Lawyers who do not follow the appellate rules risk severe adverse consequences for their clients and themselves. Not filing the required notice of appeal within the time allowed results in a waiver of the right to appeal. Although a notice of appeal is usually just one sentence long, the failure to draft it properly may result in a waiver of the right to appeal. In All Pacific Trading, Inc. v. M/V Hanjin Yosu, 7 F.3d 1427 (9th Cir. 1993), the district court entered judgment against the vessel owner and the vessel itself. An appeal was filed. Although the name of the vessel was in the title of the case on the notice of appeal, it was not in the text of the notice as an appealing party. The Ninth Circuit held the vessel was not a proper party to the appeal, i.e. it had lost its right to appeal, because of that omission.

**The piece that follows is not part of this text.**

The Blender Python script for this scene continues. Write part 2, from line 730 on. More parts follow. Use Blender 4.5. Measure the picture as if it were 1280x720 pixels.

The failure to follow the formatting rules may result in the initial rejection of an appellate brief although often the court of appeals permits correction of minor mistakes in a timely filed brief.
Possible Results of an Appeal
There are many possible outcomes of an appeal. The most common result is no change to the district court’s judgment. Moreover, the court of appeals may affirm the district court’s judgment on any grounds supported by the trial court record even if not considered by the trial judge. Among the many other possible results of an appeal are 1) reversal of the district court’s judgment with instructions to the district court to enter a new judgment; 2) reversal of the district court’s judgment with instructions to the district court to hold further proceedings; or 3) affirmance of part of the district court’s judgment and reversal of another part of it. There is no time limit for the court of appeals to make its decision.
Appeals can be costly and time-consuming. Although a party has the right to appeal an adverse judgment from the district court, such appeal should not be thought of as a “mulligan” or a chance to completely re-try the case.